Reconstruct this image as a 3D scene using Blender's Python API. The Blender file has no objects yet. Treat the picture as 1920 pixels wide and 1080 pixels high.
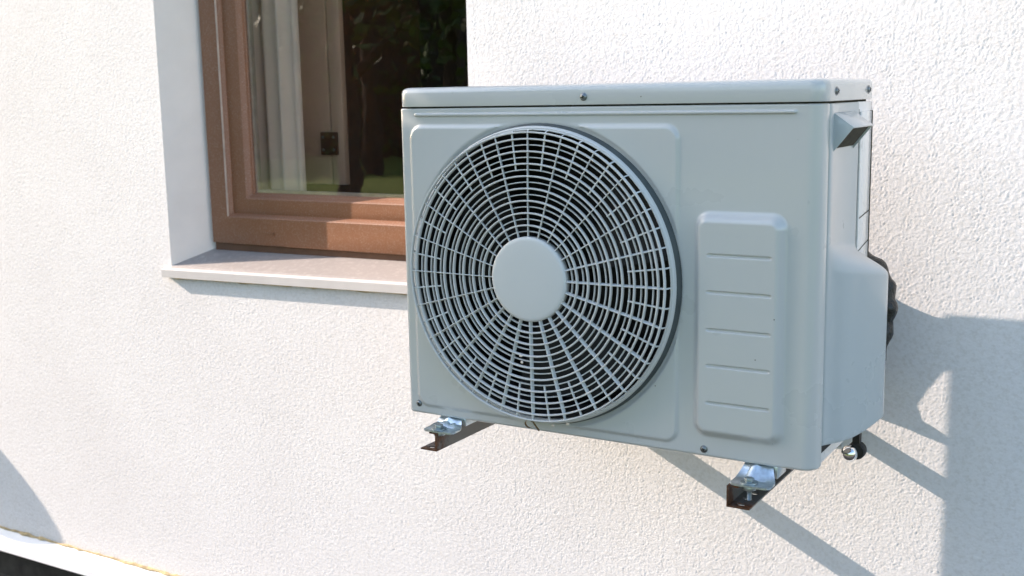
import bpy, bmesh, math, random
import numpy as np
from mathutils import Vector, Matrix

random.seed(7)
rng = np.random.default_rng(11)
scene = bpy.context.scene
C = scene.collection

# ------------------------------------------------------------------ camera
cam_data = bpy.data.cameras.new('camera')
cam = bpy.data.objects.new('camera', cam_data)
C.objects.link(cam)
yaw, pitch, roll = math.radians(31.305), math.radians(-9.59), math.radians(-1.133)
fwd = Vector((-math.sin(yaw) * math.cos(pitch), math.cos(yaw) * math.cos(pitch), math.sin(pitch)))
r0 = Vector((math.cos(yaw), math.sin(yaw), 0))
u0 = r0.cross(fwd)
right = math.cos(roll) * r0 + math.sin(roll) * u0
up = -math.sin(roll) * r0 + math.cos(roll) * u0
m = Matrix((right, up, -fwd)).transposed().to_4x4()
m.translation = Vector((1.3089, -1.7582, 0.6095))
cam.matrix_world = m
cam_data.sensor_width = 36
cam_data.lens = 2162.0 / 1920 * 36
cam_data.clip_start = 0.05
cam_data.clip_end = 500
cam_data.dof.use_dof = True
cam_data.dof.focus_distance = 2.05
cam_data.dof.aperture_fstop = 7.0
scene.camera = cam

# ------------------------------------------------------------------ sky, sun, exposure
SUN = Vector((-4.45, -1.0, 2.2)).normalized()          # towards the sun
world = bpy.data.worlds.new('World')
scene.world = world
world.use_nodes = True
wn = world.node_tree.nodes
sky = wn.new('ShaderNodeTexSky')
sky.sky_type = 'NISHITA'
sky.sun_disc = False
sky.sun_elevation = math.asin(SUN.z)
sky.sun_rotation = math.atan2(SUN.x, SUN.y)
sky.air_density = 1.0
sky.dust_density = 1.6
world.node_tree.links.new(sky.outputs[0], wn['Background'].inputs[0])
wn['Background'].inputs[1].default_value = 0.15
sun_data = bpy.data.lights.new('sun', 'SUN')
sun_data.energy = 3.45
sun_data.angle = math.radians(0.25)
sun_data.color = (1.0, 0.83, 0.71)
sun = bpy.data.objects.new('sun', sun_data)
C.objects.link(sun)
sun.rotation_euler = SUN.to_track_quat('Z', 'Y').to_euler()
scene.view_settings.view_transform = 'Standard'
scene.view_settings.look = 'None'
scene.view_settings.gamma = 1
scene.view_settings.exposure = 1.5

# ------------------------------------------------------------------ constants
YW = 0.49            # wall plane
W, H, D = 0.80, 0.585, 0.286
GROUND = -0.98

# ------------------------------------------------------------------ materials
def nmat(name):
    mt = bpy.data.materials.new(name)
    mt.use_nodes = True
    nt = mt.node_tree
    return mt, nt, nt.nodes['Principled BSDF']

def texnode(nt, scale, detail=4, rough=0.55, coord='Object'):
    tc = nt.nodes.new('ShaderNodeTexCoord')
    n = nt.nodes.new('ShaderNodeTexNoise')
    n.inputs['Scale'].default_value = scale
    n.inputs['Detail'].default_value = detail
    n.inputs['Roughness'].default_value = rough
    nt.links.new(tc.outputs[coord], n.inputs['Vector'])
    return n

def ramp(nt, src, stops):
    r = nt.nodes.new('ShaderNodeValToRGB')
    el = r.color_ramp.elements
    while len(el) < len(stops):
        el.new(0.5)
    for e, (p, c) in zip(el, stops):
        e.position = p
        e.color = (*c, 1) if len(c) == 3 else c
    nt.links.new(src, r.inputs[0])
    return r

def mixc(nt, fac, a, b, mode='MIX'):
    n = nt.nodes.new('ShaderNodeMix')
    n.data_type = 'RGBA'
    n.blend_type = mode
    for sock, val in ((n.inputs[0], fac), (n.inputs[6], a), (n.inputs[7], b)):
        if isinstance(val, (int, float)):
            sock.default_value = val
        elif isinstance(val, tuple):
            sock.default_value = (*val, 1)
        else:
            nt.links.new(val, sock)
    return n.outputs[2]

def bump(nt, bs, h, strength, dist):
    b = nt.nodes.new('ShaderNodeBump')
    b.inputs['Strength'].default_value = strength
    b.inputs['Distance'].default_value = dist
    nt.links.new(h, b.inputs['Height'])
    nt.links.new(b.outputs[0], bs.inputs['Normal'])

def speckle_paint(name, base, rough=0.38, dirt=(0.16, 0.15, 0.12), spots=True, coat=0.0, streak=0.10):
    """painted sheet metal / plastic with faint streaks and a few dirt specks"""
    mt, nt, bs = nmat(name)
    big = texnode(nt, 5, 5)
    tc = nt.nodes.new('ShaderNodeTexCoord')
    mp = nt.nodes.new('ShaderNodeMapping')
    mp.inputs['Scale'].default_value = (60, 60, 2.5)
    nt.links.new(tc.outputs['Object'], mp.inputs['Vector'])
    st = nt.nodes.new('ShaderNodeTexNoise')
    st.inputs['Scale'].default_value = 1
    st.inputs['Detail'].default_value = 4
    nt.links.new(mp.outputs[0], st.inputs['Vector'])
    rs = ramp(nt, st.outputs[0], [(0.45, (0, 0, 0)), (0.75, (1, 1, 1))])
    rb = ramp(nt, big.outputs[0], [(0.35, (0, 0, 0)), (0.7, (1, 1, 1))])
    f = nt.nodes.new('ShaderNodeMath'); f.operation = 'MULTIPLY'
    nt.links.new(rs.outputs[0], f.inputs[0]); nt.links.new(rb.outputs[0], f.inputs[1])
    f2 = nt.nodes.new('ShaderNodeMath'); f2.operation = 'MULTIPLY'; f2.inputs[1].default_value = streak
    nt.links.new(f.outputs[0], f2.inputs[0])
    dark = tuple(c * 0.82 for c in base)
    col = mixc(nt, f2.outputs[0], base, dark)
    if spots:
        vo = nt.nodes.new('ShaderNodeTexVoronoi')
        vo.inputs['Scale'].default_value = 34
        nt.links.new(tc.outputs['Object'], vo.inputs['Vector'])
        sp = ramp(nt, vo.outputs['Distance'], [(0.028, (1, 1, 1)), (0.05, (0, 0, 0))])
        pick = nt.nodes.new('ShaderNodeMath'); pick.operation = 'GREATER_THAN'; pick.inputs[1].default_value = 0.80
        sep = nt.nodes.new('ShaderNodeSeparateColor')
        nt.links.new(vo.outputs['Color'], sep.inputs[0])
        nt.links.new(sep.outputs[0], pick.inputs[0])
        g = nt.nodes.new('ShaderNodeMath'); g.operation = 'MULTIPLY'
        nt.links.new(sp.outputs[0], g.inputs[0]); nt.links.new(pick.outputs[0], g.inputs[1])
        col = mixc(nt, g.outputs[0], col, dirt)
    nt.links.new(col, bs.inputs['Base Color'])
    rr = ramp(nt, big.outputs[0], [(0.3, (rough - .05,) * 3), (0.7, (rough + .09,) * 3)])
    nt.links.new(rr.outputs[0], bs.inputs['Roughness'])
    bs.inputs['Coat Weight'].default_value = coat
    bs.inputs['Coat Roughness'].default_value = 0.05
    fine = texnode(nt, 900, 2)
    bump(nt, bs, fine.outputs[0], 0.05, 0.0006)
    return mt

M = {}
PAINT = (0.565, 0.573, 0.55)
M['paint'] = speckle_paint('case_paint', PAINT, 0.28, coat=0.9, streak=0.05)
M['side_paint'] = speckle_paint('side_paint', (0.88, 0.86, 0.83), 0.22, coat=0.3, streak=0.45)
M['cover_plastic'] = speckle_paint('cover_plastic', (0.47, 0.51, 0.515), 0.28, coat=0.6, streak=0.05, spots=True)
def grimy(mt, col, amount):
    nt = mt.node_tree; bs = nt.nodes['Principled BSDF']
    old = bs.inputs['Base Color'].links[0].from_socket
    n = texnode(nt, 95, 6, 0.72); n2 = texnode(nt, 9, 3)
    a = ramp(nt, n.outputs[0], [(0.52, (0, 0, 0)), (0.66, (1, 1, 1))])
    b = ramp(nt, n2.outputs[0], [(0.40, (0, 0, 0)), (0.62, (1, 1, 1))])
    f = nt.nodes.new('ShaderNodeMath'); f.operation = 'MULTIPLY'
    nt.links.new(a.outputs[0], f.inputs[0]); nt.links.new(b.outputs[0], f.inputs[1])
    g = nt.nodes.new('ShaderNodeMath'); g.operation = 'MULTIPLY'; g.inputs[1].default_value = amount
    nt.links.new(f.outputs[0], g.inputs[0])
    nt.links.new(mixc(nt, g.outputs[0], old, col), bs.inputs['Base Color'])
grimy(M['side_paint'], (0.36, 0.32, 0.27), 0.55)
M['grille'] = speckle_paint('grille_plastic', (0.63, 0.64, 0.62), 0.40, spots=False)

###

◆ **WHAT IS BEING ASKED**: Identify each line holding the string "objects", and copy it out.

◆ **ANSWER TO THE TASK**:
Reconstruct this image as a 3D scene using Blender's Python API. The Blender file has no objects yet. Treat the picture as 1920 pixels wide and 1080 pixels high.
cam = bpy.data.objects.new('camera', cam_data)
C.objects.link(cam)
sun = bpy.data.objects.new('sun', sun_data)
C.objects.link(sun)